■ Aim of the task:
Set down the material below in full, matching it exactly.

+++ Raw data +++

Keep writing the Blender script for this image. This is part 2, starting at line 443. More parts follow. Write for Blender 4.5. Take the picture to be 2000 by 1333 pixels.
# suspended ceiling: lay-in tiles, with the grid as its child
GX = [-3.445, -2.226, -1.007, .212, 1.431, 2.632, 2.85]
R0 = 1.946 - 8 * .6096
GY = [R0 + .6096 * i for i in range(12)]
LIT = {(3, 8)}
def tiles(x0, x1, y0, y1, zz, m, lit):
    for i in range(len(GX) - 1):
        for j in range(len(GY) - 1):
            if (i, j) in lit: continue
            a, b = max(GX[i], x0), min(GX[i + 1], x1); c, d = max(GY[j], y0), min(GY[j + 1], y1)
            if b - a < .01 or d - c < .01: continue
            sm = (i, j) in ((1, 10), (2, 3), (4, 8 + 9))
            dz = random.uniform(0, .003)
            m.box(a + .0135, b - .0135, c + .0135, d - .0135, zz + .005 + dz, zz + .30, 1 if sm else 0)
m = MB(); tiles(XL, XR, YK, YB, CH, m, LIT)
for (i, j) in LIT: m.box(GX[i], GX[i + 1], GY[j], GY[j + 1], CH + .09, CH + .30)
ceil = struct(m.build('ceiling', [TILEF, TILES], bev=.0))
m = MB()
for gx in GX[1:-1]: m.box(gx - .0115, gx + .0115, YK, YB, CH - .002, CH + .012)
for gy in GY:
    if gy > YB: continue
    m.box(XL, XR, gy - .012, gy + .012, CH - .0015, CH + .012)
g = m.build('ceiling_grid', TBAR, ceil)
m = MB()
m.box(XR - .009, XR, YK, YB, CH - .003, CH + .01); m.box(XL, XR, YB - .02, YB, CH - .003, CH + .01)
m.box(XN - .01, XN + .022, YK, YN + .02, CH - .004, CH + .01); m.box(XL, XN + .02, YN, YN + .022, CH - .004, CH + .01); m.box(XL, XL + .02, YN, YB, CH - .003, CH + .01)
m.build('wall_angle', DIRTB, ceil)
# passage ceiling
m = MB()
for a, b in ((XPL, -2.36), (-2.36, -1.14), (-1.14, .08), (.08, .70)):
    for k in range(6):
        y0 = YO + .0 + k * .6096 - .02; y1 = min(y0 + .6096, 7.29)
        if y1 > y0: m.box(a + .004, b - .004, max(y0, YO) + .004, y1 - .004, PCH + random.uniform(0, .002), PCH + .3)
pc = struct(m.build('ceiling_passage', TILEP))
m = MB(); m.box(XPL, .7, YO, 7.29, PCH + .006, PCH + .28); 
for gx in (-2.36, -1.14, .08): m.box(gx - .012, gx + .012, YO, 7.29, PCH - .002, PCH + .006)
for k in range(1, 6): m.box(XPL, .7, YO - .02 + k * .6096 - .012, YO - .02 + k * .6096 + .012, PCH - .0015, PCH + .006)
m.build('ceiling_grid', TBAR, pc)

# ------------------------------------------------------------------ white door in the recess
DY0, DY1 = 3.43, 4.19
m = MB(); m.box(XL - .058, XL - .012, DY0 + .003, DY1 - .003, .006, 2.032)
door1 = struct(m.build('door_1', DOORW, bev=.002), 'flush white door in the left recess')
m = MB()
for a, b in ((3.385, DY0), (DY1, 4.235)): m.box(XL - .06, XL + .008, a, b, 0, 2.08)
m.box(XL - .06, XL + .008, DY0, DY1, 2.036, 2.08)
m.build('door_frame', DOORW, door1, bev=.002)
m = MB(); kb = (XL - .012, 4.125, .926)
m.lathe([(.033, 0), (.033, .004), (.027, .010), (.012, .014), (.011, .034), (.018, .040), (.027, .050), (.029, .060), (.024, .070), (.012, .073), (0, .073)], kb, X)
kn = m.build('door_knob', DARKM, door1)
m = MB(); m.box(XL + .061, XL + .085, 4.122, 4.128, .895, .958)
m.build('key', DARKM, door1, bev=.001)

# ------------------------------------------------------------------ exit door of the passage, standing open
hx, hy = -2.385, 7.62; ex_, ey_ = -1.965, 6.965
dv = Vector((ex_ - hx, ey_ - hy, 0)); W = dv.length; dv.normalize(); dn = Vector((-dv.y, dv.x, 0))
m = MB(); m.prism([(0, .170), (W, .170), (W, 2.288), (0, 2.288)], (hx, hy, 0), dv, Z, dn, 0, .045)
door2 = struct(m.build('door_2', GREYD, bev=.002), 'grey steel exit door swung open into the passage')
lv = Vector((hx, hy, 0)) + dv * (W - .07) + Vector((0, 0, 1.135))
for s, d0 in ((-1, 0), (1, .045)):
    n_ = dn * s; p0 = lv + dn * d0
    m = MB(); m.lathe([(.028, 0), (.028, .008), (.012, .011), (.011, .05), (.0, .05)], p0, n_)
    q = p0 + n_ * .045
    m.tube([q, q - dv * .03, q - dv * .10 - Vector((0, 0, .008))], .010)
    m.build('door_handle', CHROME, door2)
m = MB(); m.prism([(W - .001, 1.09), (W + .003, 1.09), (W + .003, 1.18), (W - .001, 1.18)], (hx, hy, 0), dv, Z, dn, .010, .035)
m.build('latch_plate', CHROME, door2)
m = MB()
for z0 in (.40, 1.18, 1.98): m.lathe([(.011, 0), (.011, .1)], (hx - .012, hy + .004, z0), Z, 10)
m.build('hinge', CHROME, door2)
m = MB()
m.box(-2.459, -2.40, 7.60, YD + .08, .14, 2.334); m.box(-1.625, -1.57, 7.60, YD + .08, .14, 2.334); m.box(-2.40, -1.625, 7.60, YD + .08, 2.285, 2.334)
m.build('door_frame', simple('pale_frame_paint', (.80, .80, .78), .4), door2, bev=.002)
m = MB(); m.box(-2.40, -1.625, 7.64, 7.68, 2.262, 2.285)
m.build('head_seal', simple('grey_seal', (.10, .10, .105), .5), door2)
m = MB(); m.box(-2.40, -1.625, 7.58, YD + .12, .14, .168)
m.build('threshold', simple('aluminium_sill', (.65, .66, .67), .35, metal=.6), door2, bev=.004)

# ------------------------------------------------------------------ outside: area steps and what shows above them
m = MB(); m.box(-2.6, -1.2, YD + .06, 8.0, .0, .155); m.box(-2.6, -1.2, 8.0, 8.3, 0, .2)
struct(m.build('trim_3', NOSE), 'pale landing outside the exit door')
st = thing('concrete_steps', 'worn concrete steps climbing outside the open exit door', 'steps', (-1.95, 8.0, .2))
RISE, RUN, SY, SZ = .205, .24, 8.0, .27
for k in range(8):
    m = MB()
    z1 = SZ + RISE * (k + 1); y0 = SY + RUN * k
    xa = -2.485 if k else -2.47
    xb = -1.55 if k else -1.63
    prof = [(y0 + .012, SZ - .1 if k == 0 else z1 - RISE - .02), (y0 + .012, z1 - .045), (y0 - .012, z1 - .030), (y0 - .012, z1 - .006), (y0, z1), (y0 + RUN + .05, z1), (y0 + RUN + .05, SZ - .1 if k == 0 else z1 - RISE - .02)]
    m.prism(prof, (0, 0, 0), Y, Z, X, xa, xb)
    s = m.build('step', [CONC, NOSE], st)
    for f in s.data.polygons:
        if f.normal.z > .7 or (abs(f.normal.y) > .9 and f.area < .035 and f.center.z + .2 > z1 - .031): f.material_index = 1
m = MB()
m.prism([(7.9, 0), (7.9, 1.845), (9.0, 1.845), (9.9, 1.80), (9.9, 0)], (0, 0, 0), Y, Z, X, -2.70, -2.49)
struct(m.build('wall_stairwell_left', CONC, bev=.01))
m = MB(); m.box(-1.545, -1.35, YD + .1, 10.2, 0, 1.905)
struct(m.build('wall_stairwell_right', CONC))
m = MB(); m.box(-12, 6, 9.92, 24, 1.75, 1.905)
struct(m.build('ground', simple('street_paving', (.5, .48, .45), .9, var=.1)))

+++

■ Expected output:
Keep writing the Blender script for this image. This is part 2, starting at line 443. More parts follow. Write for Blender 4.5. Take the picture to be 2000 by 1333 pixels.
# suspended ceiling: lay-in tiles, with the grid as its child
GX = [-3.445, -2.226, -1.007, .212, 1.431, 2.632, 2.85]
R0 = 1.946 - 8 * .6096
GY = [R0 + .6096 * i for i in range(12)]
LIT = {(3, 8)}
def tiles(x0, x1, y0, y1, zz, m, lit):
    for i in range(len(GX) - 1):
        for j in range(len(GY) - 1):
            if (i, j) in lit: continue
            a, b = max(GX[i], x0), min(GX[i + 1], x1); c, d = max(GY[j], y0), min(GY[j + 1], y1)
            if b - a < .01 or d - c < .01: continue
            sm = (i, j) in ((1, 10), (2, 3), (4, 8 + 9))
            dz = random.uniform(0, .003)
            m.box(a + .0135, b - .0135, c + .0135, d - .0135, zz + .005 + dz, zz + .30, 1 if sm else 0)
m = MB(); tiles(XL, XR, YK, YB, CH, m, LIT)
for (i, j) in LIT: m.box(GX[i], GX[i + 1], GY[j], GY[j + 1], CH + .09, CH + .30)
ceil = struct(m.build('ceiling', [TILEF, TILES], bev=.0))
m = MB()
for gx in GX[1:-1]: m.box(gx - .0115, gx + .0115, YK, YB, CH - .002, CH + .012)
for gy in GY:
    if gy > YB: continue
    m.box(XL, XR, gy - .012, gy + .012, CH - .0015, CH + .012)
g = m.build('ceiling_grid', TBAR, ceil)
m = MB()
m.box(XR - .009, XR, YK, YB, CH - .003, CH + .01); m.box(XL, XR, YB - .02, YB, CH - .003, CH + .01)
m.box(XN - .01, XN + .022, YK, YN + .02, CH - .004, CH + .01); m.box(XL, XN + .02, YN, YN + .022, CH - .004, CH + .01); m.box(XL, XL + .02, YN, YB, CH - .003, CH + .01)
m.build('wall_angle', DIRTB, ceil)
# passage ceiling
m = MB()
for a, b in ((XPL, -2.36), (-2.36, -1.14), (-1.14, .08), (.08, .70)):
    for k in range(6):
        y0 = YO + .0 + k * .6096 - .02; y1 = min(y0 + .6096, 7.29)
        if y1 > y0: m.box(a + .004, b - .004, max(y0, YO) + .004, y1 - .004, PCH + random.uniform(0, .002), PCH + .3)
pc = struct(m.build('ceiling_passage', TILEP))
m = MB(); m.box(XPL, .7, YO, 7.29, PCH + .006, PCH + .28); 
for gx in (-2.36, -1.14, .08): m.box(gx - .012, gx + .012, YO, 7.29, PCH - .002, PCH + .006)
for k in range(1, 6): m.box(XPL, .7, YO - .02 + k * .6096 - .012, YO - .02 + k * .6096 + .012, PCH - .0015, PCH + .006)
m.build('ceiling_grid', TBAR, pc)

# ------------------------------------------------------------------ white door in the recess
DY0, DY1 = 3.43, 4.19
m = MB(); m.box(XL - .058, XL - .012, DY0 + .003, DY1 - .003, .006, 2.032)
door1 = struct(m.build('door_1', DOORW, bev=.002), 'flush white door in the left recess')
m = MB()
for a, b in ((3.385, DY0), (DY1, 4.235)): m.box(XL - .06, XL + .008, a, b, 0, 2.08)
m.box(XL - .06, XL + .008, DY0, DY1, 2.036, 2.08)
m.build('door_frame', DOORW, door1, bev=.002)
m = MB(); kb = (XL - .012, 4.125, .926)
m.lathe([(.033, 0), (.033, .004), (.027, .010), (.012, .014), (.011, .034), (.018, .040), (.027, .050), (.029, .060), (.024, .070), (.012, .073), (0, .073)], kb, X)
kn = m.build('door_knob', DARKM, door1)
m = MB(); m.box(XL + .061, XL + .085, 4.122, 4.128, .895, .958)
m.build('key', DARKM, door1, bev=.001)

# ------------------------------------------------------------------ exit door of the passage, standing open
hx, hy = -2.385, 7.62; ex_, ey_ = -1.965, 6.965
dv = Vector((ex_ - hx, ey_ - hy, 0)); W = dv.length; dv.normalize(); dn = Vector((-dv.y, dv.x, 0))
m = MB(); m.prism([(0, .170), (W, .170), (W, 2.288), (0, 2.288)], (hx, hy, 0), dv, Z, dn, 0, .045)
door2 = struct(m.build('door_2', GREYD, bev=.002), 'grey steel exit door swung open into the passage')
lv = Vector((hx, hy, 0)) + dv * (W - .07) + Vector((0, 0, 1.135))
for s, d0 in ((-1, 0), (1, .045)):
    n_ = dn * s; p0 = lv + dn * d0
    m = MB(); m.lathe([(.028, 0), (.028, .008), (.012, .011), (.011, .05), (.0, .05)], p0, n_)
    q = p0 + n_ * .045
    m.tube([q, q - dv * .03, q - dv * .10 - Vector((0, 0, .008))], .010)
    m.build('door_handle', CHROME, door2)
m = MB(); m.prism([(W - .001, 1.09), (W + .003, 1.09), (W + .003, 1.18), (W - .001, 1.18)], (hx, hy, 0), dv, Z, dn, .010, .035)
m.build('latch_plate', CHROME, door2)
m = MB()
for z0 in (.40, 1.18, 1.98): m.lathe([(.011, 0), (.011, .1)], (hx - .012, hy + .004, z0), Z, 10)
m.build('hinge', CHROME, door2)
m = MB()
m.box(-2.459, -2.40, 7.60, YD + .08, .14, 2.334); m.box(-1.625, -1.57, 7.60, YD + .08, .14, 2.334); m.box(-2.40, -1.625, 7.60, YD + .08, 2.285, 2.334)
m.build('door_frame', simple('pale_frame_paint', (.80, .80, .78), .4), door2, bev=.002)
m = MB(); m.box(-2.40, -1.625, 7.64, 7.68, 2.262, 2.285)
m.build('head_seal', simple('grey_seal', (.10, .10, .105), .5), door2)
m = MB(); m.box(-2.40, -1.625, 7.58, YD + .12, .14, .168)
m.build('threshold', simple('aluminium_sill', (.65, .66, .67), .35, metal=.6), door2, bev=.004)

# ------------------------------------------------------------------ outside: area steps and what shows above them
m = MB(); m.box(-2.6, -1.2, YD + .06, 8.0, .0, .155); m.box(-2.6, -1.2, 8.0, 8.3, 0, .2)
struct(m.build('trim_3', NOSE), 'pale landing outside the exit door')
st = thing('concrete_steps', 'worn concrete steps climbing outside the open exit door', 'steps', (-1.95, 8.0, .2))
RISE, RUN, SY, SZ = .205, .24, 8.0, .27
for k in range(8):
    m = MB()
    z1 = SZ + RISE * (k + 1); y0 = SY + RUN * k
    xa = -2.485 if k else -2.47
    xb = -1.55 if k else -1.63
    prof = [(y0 + .012, SZ - .1 if k == 0 else z1 - RISE - .02), (y0 + .012, z1 - .045), (y0 - .012, z1 - .030), (y0 - .012, z1 - .006), (y0, z1), (y0 + RUN + .05, z1), (y0 + RUN + .05, SZ - .1 if k == 0 else z1 - RISE - .02)]
    m.prism(prof, (0, 0, 0), Y, Z, X, xa, xb)
    s = m.build('step', [CONC, NOSE], st)
    for f in s.data.polygons:
        if f.normal.z > .7 or (abs(f.normal.y) > .9 and f.area < .035 and f.center.z + .2 > z1 - .031): f.material_index = 1
m = MB()
m.prism([(7.9, 0), (7.9, 1.845), (9.0, 1.845), (9.9, 1.80), (9.9, 0)], (0, 0, 0), Y, Z, X, -2.70, -2.49)
struct(m.build('wall_stairwell_left', CONC, bev=.01))
m = MB(); m.box(-1.545, -1.35, YD + .1, 10.2, 0, 1.905)
struct(m.build('wall_stairwell_right', CONC))
m = MB(); m.box(-12, 6, 9.92, 24, 1.75, 1.905)
struct(m.build('ground', simple('street_paving', (.5, .48, .45), .9, var=.1)))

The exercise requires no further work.